**WHAT IS NEEDED:** Quote exactly, and only, the lines of the material below from the line with "were 1920x1279 pixels." through the line with "2.6), 'frame_bronze').obj('window', bd)".

**Rows from a 3D scene dataset:**

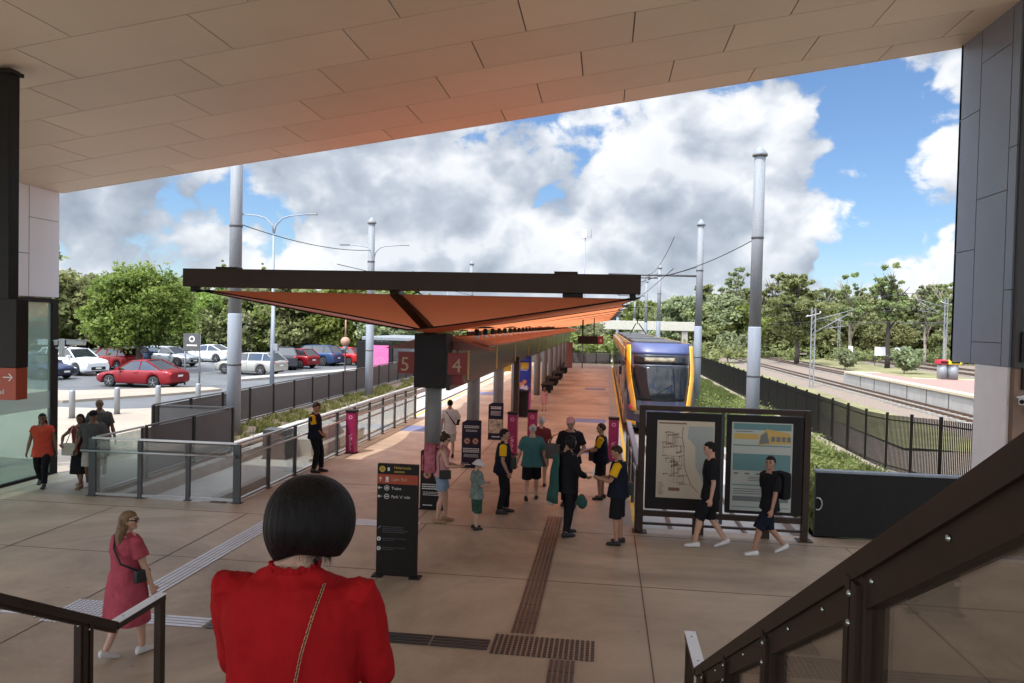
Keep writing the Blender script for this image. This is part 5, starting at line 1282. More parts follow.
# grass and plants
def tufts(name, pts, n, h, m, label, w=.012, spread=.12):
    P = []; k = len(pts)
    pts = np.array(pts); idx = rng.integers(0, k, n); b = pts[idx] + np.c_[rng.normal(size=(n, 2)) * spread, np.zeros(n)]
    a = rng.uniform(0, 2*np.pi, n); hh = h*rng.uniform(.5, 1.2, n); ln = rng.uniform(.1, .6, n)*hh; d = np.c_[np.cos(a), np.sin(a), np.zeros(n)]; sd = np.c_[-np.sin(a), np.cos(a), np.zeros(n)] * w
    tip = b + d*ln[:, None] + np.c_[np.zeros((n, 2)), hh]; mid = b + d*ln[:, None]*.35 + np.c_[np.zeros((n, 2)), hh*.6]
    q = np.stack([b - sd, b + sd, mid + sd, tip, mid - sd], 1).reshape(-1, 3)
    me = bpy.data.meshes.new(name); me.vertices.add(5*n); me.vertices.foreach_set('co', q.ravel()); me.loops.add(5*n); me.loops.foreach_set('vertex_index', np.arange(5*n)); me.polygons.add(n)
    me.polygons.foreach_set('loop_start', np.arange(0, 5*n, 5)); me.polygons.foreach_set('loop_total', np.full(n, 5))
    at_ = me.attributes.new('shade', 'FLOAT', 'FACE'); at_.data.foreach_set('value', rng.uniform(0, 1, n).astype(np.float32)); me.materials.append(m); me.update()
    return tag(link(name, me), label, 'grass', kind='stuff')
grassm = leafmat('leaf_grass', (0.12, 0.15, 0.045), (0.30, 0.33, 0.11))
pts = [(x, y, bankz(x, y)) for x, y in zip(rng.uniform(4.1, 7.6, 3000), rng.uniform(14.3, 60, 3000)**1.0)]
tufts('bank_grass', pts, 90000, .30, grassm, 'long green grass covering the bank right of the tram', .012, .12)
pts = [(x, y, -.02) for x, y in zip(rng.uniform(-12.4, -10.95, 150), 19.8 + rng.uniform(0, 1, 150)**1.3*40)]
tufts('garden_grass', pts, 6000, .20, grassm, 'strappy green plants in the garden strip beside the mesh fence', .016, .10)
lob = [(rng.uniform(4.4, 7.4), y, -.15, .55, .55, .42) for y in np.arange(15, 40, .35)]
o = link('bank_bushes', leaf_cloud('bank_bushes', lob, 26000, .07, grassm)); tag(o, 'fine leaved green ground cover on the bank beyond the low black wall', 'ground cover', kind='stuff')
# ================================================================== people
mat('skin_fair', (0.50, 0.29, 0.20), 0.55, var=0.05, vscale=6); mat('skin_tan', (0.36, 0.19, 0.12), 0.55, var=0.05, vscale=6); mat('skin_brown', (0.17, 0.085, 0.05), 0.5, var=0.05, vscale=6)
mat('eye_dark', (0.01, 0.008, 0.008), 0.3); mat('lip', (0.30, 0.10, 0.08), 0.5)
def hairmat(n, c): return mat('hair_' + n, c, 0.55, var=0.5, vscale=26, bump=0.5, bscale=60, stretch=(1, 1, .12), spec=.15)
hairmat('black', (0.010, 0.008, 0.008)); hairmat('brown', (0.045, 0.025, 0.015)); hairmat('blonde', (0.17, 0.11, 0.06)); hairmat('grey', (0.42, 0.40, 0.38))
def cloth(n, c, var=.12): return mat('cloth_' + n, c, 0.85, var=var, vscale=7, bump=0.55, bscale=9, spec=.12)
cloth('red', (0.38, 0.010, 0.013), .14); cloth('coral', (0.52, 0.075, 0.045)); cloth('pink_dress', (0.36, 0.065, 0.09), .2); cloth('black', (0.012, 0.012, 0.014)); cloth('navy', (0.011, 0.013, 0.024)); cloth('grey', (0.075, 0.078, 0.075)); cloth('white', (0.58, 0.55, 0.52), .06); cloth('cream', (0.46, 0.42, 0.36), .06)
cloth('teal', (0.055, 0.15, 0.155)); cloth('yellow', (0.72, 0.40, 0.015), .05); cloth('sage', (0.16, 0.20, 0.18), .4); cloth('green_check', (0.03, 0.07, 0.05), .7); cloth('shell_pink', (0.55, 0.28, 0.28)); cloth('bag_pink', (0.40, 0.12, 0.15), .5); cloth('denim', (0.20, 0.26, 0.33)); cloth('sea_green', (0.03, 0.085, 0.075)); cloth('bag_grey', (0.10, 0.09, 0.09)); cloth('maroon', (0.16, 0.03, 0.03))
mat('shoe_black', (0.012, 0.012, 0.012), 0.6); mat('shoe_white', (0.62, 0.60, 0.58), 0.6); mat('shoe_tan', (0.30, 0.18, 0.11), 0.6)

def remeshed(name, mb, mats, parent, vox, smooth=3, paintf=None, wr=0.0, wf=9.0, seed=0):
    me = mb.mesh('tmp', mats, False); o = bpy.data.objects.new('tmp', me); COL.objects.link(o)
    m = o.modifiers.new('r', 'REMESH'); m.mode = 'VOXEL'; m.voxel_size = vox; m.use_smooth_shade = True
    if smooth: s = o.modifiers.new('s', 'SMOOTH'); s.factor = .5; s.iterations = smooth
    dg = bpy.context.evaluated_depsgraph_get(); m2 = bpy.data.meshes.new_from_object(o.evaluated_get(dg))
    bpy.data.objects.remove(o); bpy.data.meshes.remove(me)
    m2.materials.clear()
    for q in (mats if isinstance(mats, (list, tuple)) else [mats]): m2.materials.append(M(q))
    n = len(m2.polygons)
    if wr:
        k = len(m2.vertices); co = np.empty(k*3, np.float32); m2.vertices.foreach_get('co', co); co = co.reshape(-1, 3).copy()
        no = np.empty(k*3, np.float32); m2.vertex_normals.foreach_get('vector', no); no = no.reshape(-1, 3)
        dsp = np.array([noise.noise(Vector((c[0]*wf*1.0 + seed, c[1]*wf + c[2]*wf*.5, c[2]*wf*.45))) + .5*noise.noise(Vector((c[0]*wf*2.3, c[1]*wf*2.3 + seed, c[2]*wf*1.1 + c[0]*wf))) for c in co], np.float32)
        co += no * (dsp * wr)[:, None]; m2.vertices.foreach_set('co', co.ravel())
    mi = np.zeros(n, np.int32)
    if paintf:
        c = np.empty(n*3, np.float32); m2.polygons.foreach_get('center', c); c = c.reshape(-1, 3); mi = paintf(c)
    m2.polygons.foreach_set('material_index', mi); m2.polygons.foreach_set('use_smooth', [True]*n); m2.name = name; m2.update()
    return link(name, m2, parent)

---

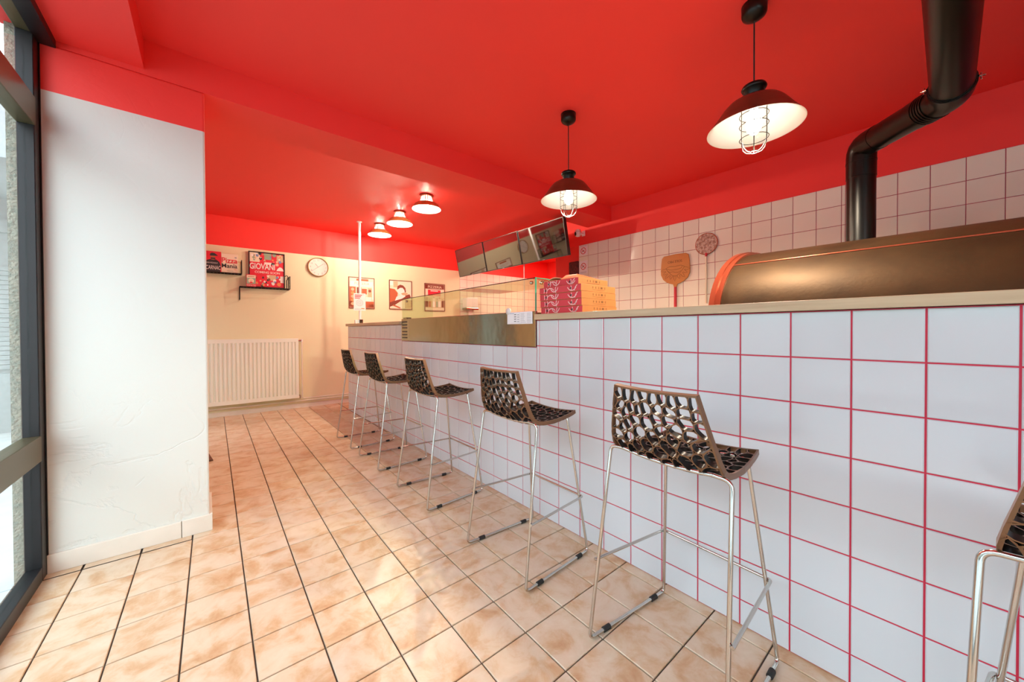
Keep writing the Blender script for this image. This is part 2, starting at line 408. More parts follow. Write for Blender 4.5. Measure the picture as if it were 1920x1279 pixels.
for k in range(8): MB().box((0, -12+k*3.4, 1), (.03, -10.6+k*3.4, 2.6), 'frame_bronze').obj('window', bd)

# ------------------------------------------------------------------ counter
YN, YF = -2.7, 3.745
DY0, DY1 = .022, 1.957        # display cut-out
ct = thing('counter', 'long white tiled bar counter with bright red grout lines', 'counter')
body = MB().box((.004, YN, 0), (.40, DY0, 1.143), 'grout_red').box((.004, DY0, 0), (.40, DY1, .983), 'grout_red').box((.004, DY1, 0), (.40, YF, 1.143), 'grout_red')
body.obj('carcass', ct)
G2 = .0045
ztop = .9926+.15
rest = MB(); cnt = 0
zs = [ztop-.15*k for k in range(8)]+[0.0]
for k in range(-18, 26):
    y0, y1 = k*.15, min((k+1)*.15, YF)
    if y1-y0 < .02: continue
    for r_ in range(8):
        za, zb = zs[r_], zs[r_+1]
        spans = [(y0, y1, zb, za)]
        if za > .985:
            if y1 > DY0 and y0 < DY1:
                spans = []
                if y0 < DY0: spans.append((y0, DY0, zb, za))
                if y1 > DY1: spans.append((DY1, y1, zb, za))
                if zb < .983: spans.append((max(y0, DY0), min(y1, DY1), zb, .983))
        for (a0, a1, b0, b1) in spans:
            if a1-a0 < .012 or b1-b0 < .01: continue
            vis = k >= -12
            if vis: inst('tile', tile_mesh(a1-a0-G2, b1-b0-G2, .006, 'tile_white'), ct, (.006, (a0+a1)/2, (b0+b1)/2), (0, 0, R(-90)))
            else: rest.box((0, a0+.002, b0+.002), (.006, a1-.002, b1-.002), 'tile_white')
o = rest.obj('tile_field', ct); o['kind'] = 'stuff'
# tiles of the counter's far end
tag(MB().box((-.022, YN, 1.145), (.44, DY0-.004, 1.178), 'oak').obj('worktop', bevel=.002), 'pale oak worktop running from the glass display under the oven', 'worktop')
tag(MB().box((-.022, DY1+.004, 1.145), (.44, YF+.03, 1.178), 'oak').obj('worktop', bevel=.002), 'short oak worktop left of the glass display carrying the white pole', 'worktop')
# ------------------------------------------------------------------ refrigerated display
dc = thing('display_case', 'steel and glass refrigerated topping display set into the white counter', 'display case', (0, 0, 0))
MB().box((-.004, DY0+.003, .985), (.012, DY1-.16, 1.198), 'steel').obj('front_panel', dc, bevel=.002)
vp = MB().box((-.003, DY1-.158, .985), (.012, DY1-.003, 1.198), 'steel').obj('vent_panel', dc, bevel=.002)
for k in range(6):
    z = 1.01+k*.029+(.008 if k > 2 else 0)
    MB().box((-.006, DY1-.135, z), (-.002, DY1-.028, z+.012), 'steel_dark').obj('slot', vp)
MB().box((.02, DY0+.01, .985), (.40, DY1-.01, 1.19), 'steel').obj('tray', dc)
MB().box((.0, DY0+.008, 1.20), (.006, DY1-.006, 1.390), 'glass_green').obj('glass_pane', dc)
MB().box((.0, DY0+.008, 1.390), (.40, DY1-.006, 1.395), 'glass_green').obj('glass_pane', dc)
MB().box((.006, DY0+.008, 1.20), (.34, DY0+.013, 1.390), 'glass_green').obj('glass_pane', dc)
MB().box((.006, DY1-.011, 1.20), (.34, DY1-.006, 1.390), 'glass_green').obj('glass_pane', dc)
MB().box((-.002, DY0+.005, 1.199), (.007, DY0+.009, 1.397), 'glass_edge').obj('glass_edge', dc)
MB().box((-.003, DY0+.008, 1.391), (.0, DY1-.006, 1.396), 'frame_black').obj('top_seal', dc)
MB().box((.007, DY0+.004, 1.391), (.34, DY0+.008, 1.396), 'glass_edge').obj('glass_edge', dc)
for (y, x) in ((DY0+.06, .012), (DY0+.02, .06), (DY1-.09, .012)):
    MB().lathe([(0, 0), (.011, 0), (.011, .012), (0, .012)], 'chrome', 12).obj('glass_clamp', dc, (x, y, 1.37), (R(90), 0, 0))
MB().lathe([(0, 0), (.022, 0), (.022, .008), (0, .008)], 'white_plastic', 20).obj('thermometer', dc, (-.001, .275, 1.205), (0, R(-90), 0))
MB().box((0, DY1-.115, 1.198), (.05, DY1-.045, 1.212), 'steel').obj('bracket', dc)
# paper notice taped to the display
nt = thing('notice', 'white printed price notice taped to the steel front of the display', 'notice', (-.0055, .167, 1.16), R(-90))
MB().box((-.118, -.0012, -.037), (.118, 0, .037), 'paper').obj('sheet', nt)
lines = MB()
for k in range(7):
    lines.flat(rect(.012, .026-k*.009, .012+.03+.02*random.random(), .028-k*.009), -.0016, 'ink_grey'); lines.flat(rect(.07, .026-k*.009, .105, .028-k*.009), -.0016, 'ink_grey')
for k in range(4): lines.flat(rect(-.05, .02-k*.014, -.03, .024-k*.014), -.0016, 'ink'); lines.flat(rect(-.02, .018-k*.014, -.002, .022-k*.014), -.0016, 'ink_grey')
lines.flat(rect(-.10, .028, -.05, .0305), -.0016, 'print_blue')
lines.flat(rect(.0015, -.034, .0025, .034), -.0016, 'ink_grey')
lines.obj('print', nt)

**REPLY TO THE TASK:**
Keep writing the Blender script for this image. This is part 2, starting at line 408. More parts follow. Write for Blender 4.5. Measure the picture as if it were 1920x1279 pixels.
for k in range(8): MB().box((0, -12+k*3.4, 1), (.03, -10.6+k*3.4, 2.6), 'frame_bronze').obj('window', bd)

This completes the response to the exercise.